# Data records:
▬▬▬
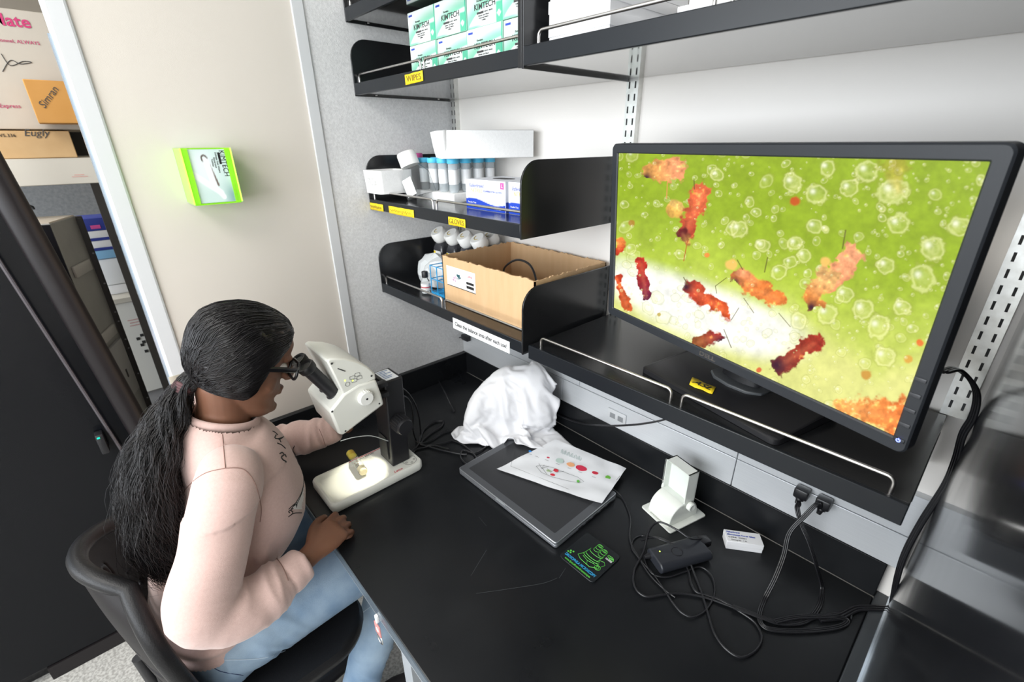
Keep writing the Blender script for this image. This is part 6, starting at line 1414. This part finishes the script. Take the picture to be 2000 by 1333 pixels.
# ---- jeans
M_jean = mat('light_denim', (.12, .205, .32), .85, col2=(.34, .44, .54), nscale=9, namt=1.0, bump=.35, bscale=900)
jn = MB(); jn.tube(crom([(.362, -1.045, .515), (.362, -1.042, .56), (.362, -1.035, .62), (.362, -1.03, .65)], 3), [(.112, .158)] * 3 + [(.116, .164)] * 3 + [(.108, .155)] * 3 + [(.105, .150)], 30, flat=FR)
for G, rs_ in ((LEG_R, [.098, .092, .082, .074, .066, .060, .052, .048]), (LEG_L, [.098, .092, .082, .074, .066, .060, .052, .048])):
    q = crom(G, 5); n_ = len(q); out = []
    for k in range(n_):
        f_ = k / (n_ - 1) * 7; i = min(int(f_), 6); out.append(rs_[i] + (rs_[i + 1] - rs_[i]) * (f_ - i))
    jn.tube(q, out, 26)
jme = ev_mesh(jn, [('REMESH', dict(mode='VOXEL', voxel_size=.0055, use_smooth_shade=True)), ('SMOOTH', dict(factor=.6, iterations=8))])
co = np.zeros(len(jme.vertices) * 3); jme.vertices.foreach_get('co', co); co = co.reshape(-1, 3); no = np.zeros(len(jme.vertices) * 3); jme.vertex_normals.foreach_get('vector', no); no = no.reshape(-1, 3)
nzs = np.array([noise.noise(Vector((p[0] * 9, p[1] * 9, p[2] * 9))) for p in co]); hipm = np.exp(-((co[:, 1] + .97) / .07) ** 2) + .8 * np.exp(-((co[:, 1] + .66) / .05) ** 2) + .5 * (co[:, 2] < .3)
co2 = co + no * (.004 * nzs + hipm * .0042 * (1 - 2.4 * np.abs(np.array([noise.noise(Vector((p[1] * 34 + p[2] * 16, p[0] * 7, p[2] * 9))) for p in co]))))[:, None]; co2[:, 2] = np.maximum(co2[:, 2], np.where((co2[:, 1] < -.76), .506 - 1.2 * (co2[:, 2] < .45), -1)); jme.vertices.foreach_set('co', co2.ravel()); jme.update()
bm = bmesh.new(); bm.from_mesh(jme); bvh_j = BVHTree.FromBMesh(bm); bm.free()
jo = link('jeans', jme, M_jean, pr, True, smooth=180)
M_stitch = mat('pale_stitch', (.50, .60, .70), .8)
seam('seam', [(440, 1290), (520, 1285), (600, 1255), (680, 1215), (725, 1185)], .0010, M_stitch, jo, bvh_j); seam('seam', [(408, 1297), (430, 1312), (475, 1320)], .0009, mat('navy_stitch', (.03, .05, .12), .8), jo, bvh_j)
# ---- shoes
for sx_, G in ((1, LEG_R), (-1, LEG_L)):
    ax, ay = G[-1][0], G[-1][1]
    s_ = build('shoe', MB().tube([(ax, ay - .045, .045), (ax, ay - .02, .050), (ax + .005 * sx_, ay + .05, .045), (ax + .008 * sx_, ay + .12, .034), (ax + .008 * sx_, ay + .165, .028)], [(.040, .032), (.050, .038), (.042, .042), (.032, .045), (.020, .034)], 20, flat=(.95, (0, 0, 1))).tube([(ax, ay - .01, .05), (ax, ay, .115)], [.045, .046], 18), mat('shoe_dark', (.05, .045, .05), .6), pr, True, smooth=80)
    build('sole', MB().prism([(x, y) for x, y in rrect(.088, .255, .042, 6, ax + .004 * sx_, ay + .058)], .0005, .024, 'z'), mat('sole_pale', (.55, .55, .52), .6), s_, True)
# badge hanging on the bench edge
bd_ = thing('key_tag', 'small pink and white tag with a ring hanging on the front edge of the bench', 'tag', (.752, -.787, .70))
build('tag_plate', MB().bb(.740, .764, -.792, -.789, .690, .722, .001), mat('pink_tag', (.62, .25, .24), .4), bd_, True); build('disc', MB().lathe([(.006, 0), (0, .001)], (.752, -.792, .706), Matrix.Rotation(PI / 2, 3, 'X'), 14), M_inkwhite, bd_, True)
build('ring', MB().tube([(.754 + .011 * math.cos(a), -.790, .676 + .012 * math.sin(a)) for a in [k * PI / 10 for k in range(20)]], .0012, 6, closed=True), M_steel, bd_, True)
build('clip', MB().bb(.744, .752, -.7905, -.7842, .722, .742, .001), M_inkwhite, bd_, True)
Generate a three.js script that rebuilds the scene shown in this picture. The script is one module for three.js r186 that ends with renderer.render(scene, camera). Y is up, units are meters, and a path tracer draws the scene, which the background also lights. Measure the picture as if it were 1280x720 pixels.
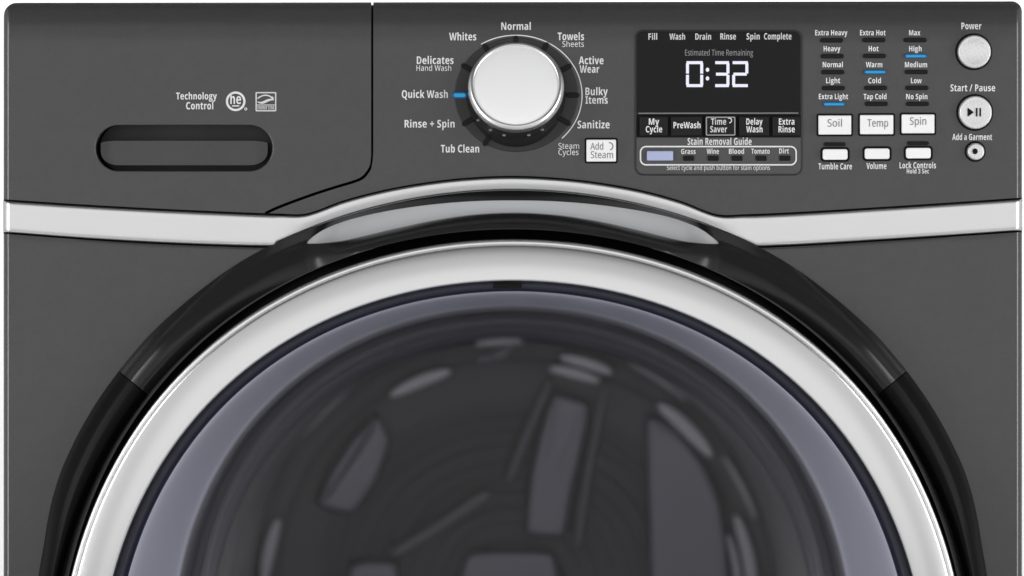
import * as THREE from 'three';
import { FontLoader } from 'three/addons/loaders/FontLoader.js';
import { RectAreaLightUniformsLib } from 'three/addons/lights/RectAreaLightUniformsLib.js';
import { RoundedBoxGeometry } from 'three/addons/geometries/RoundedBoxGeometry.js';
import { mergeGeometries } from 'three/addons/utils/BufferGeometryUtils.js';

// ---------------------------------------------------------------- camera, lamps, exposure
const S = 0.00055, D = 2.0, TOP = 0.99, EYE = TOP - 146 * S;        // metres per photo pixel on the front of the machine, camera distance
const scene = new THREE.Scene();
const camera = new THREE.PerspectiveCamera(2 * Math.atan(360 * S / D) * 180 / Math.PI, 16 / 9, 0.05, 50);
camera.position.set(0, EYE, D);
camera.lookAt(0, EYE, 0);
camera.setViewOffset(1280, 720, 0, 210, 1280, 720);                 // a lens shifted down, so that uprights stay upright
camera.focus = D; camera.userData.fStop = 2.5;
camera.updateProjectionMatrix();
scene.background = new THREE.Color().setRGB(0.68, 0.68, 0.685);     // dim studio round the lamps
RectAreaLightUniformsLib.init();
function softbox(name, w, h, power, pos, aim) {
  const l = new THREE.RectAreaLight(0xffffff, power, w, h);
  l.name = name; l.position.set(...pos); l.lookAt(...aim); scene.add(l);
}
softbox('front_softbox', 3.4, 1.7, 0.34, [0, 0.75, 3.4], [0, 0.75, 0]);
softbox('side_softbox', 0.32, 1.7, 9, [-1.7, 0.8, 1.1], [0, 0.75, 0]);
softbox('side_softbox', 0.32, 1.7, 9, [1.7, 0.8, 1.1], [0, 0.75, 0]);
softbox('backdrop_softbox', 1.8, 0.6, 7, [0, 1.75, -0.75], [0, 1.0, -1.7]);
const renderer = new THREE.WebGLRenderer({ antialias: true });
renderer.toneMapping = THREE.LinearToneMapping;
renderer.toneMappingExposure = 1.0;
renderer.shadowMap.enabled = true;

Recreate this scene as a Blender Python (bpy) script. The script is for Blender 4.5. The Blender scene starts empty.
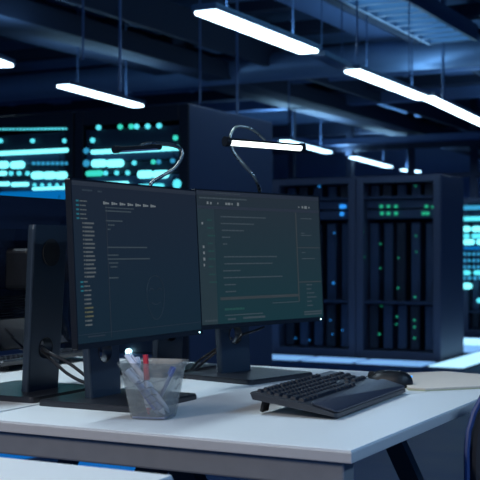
▬▬▬
# To be done:
Pictures are excluded; repeat every record exactly.

# Worked solution:
Keep writing the Blender script for this image. This is part 6, starting at line 1414. This part finishes the script. Take the picture to be 2000 by 1333 pixels.
# ---- jeans
M_jean = mat('light_denim', (.12, .205, .32), .85, col2=(.34, .44, .54), nscale=9, namt=1.0, bump=.35, bscale=900)
jn = MB(); jn.tube(crom([(.362, -1.045, .515), (.362, -1.042, .56), (.362, -1.035, .62), (.362, -1.03, .65)], 3), [(.112, .158)] * 3 + [(.116, .164)] * 3 + [(.108, .155)] * 3 + [(.105, .150)], 30, flat=FR)
for G, rs_ in ((LEG_R, [.098, .092, .082, .074, .066, .060, .052, .048]), (LEG_L, [.098, .092, .082, .074, .066, .060, .052, .048])):
    q = crom(G, 5); n_ = len(q); out = []
    for k in range(n_):
        f_ = k / (n_ - 1) * 7; i = min(int(f_), 6); out.append(rs_[i] + (rs_[i + 1] - rs_[i]) * (f_ - i))
    jn.tube(q, out, 26)
jme = ev_mesh(jn, [('REMESH', dict(mode='VOXEL', voxel_size=.0055, use_smooth_shade=True)), ('SMOOTH', dict(factor=.6, iterations=8))])
co = np.zeros(len(jme.vertices) * 3); jme.vertices.foreach_get('co', co); co = co.reshape(-1, 3); no = np.zeros(len(jme.vertices) * 3); jme.vertex_normals.foreach_get('vector', no); no = no.reshape(-1, 3)
nzs = np.array([noise.noise(Vector((p[0] * 9, p[1] * 9, p[2] * 9))) for p in co]); hipm = np.exp(-((co[:, 1] + .97) / .07) ** 2) + .8 * np.exp(-((co[:, 1] + .66) / .05) ** 2) + .5 * (co[:, 2] < .3)
co2 = co + no * (.004 * nzs + hipm * .0042 * (1 - 2.4 * np.abs(np.array([noise.noise(Vector((p[1] * 34 + p[2] * 16, p[0] * 7, p[2] * 9))) for p in co]))))[:, None]; co2[:, 2] = np.maximum(co2[:, 2], np.where((co2[:, 1] < -.76), .506 - 1.2 * (co2[:, 2] < .45), -1)); jme.vertices.foreach_set('co', co2.ravel()); jme.update()
bm = bmesh.new(); bm.from_mesh(jme); bvh_j = BVHTree.FromBMesh(bm); bm.free()
jo = link('jeans', jme, M_jean, pr, True, smooth=180)
M_stitch = mat('pale_stitch', (.50, .60, .70), .8)
seam('seam', [(440, 1290), (520, 1285), (600, 1255), (680, 1215), (725, 1185)], .0010, M_stitch, jo, bvh_j); seam('seam', [(408, 1297), (430, 1312), (475, 1320)], .0009, mat('navy_stitch', (.03, .05, .12), .8), jo, bvh_j)
# ---- shoes
for sx_, G in ((1, LEG_R), (-1, LEG_L)):
    ax, ay = G[-1][0], G[-1][1]
    s_ = build('shoe', MB().tube([(ax, ay - .045, .045), (ax, ay - .02, .050), (ax + .005 * sx_, ay + .05, .045), (ax + .008 * sx_, ay + .12, .034), (ax + .008 * sx_, ay + .165, .028)], [(.040, .032), (.050, .038), (.042, .042), (.032, .045), (.020, .034)], 20, flat=(.95, (0, 0, 1))).tube([(ax, ay - .01, .05), (ax, ay, .115)], [.045, .046], 18), mat('shoe_dark', (.05, .045, .05), .6), pr, True, smooth=80)
    build('sole', MB().prism([(x, y) for x, y in rrect(.088, .255, .042, 6, ax + .004 * sx_, ay + .058)], .0005, .024, 'z'), mat('sole_pale', (.55, .55, .52), .6), s_, True)
# badge hanging on the bench edge
bd_ = thing('key_tag', 'small pink and white tag with a ring hanging on the front edge of the bench', 'tag', (.752, -.787, .70))
build('tag_plate', MB().bb(.740, .764, -.792, -.789, .690, .722, .001), mat('pink_tag', (.62, .25, .24), .4), bd_, True); build('disc', MB().lathe([(.006, 0), (0, .001)], (.752, -.792, .706), Matrix.Rotation(PI / 2, 3, 'X'), 14), M_inkwhite, bd_, True)
build('ring', MB().tube([(.754 + .011 * math.cos(a), -.790, .676 + .012 * math.sin(a)) for a in [k * PI / 10 for k in range(20)]], .0012, 6, closed=True), M_steel, bd_, True)
build('clip', MB().bb(.744, .752, -.7905, -.7842, .722, .742, .001), M_inkwhite, bd_, True)
Generate a three.js script that rebuilds the scene shown in this picture. The script is one module for three.js r186 that ends with renderer.render(scene, camera). Y is up, units are meters, and a path tracer draws the scene, which the background also lights. Measure the picture as if it were 1280x720 pixels.
import * as THREE from 'three';
import { FontLoader } from 'three/addons/loaders/FontLoader.js';
import { RectAreaLightUniformsLib } from 'three/addons/lights/RectAreaLightUniformsLib.js';
import { RoundedBoxGeometry } from 'three/addons/geometries/RoundedBoxGeometry.js';
import { mergeGeometries } from 'three/addons/utils/BufferGeometryUtils.js';

// ---------------------------------------------------------------- camera, lamps, exposure
const S = 0.00055, D = 2.0, TOP = 0.99, EYE = TOP - 146 * S;        // metres per photo pixel on the front of the machine, camera distance
const scene = new THREE.Scene();
const camera = new THREE.PerspectiveCamera(2 * Math.atan(360 * S / D) * 180 / Math.PI, 16 / 9, 0.05, 50);
camera.position.set(0, EYE, D);
camera.lookAt(0, EYE, 0);
camera.setViewOffset(1280, 720, 0, 210, 1280, 720);                 // a lens shifted down, so that uprights stay upright
camera.focus = D; camera.userData.fStop = 2.5;
camera.updateProjectionMatrix();
scene.background = new THREE.Color().setRGB(0.68, 0.68, 0.685);     // dim studio round the lamps
RectAreaLightUniformsLib.init();
function softbox(name, w, h, power, pos, aim) {
  const l = new THREE.RectAreaLight(0xffffff, power, w, h);
  l.name = name; l.position.set(...pos); l.lookAt(...aim); scene.add(l);
}
softbox('front_softbox', 3.4, 1.7, 0.34, [0, 0.75, 3.4], [0, 0.75, 0]);
softbox('side_softbox', 0.32, 1.7, 9, [-1.7, 0.8, 1.1], [0, 0.75, 0]);
softbox('side_softbox', 0.32, 1.7, 9, [1.7, 0.8, 1.1], [0, 0.75, 0]);
softbox('backdrop_softbox', 1.8, 0.6, 7, [0, 1.75, -0.75], [0, 1.0, -1.7]);
const renderer = new THREE.WebGLRenderer({ antialias: true });
renderer.toneMapping = THREE.LinearToneMapping;
renderer.toneMappingExposure = 1.0;
renderer.shadowMap.enabled = true;

Recreate this scene as a Blender Python (bpy) script. The script is for Blender 4.5. The Blender scene starts empty.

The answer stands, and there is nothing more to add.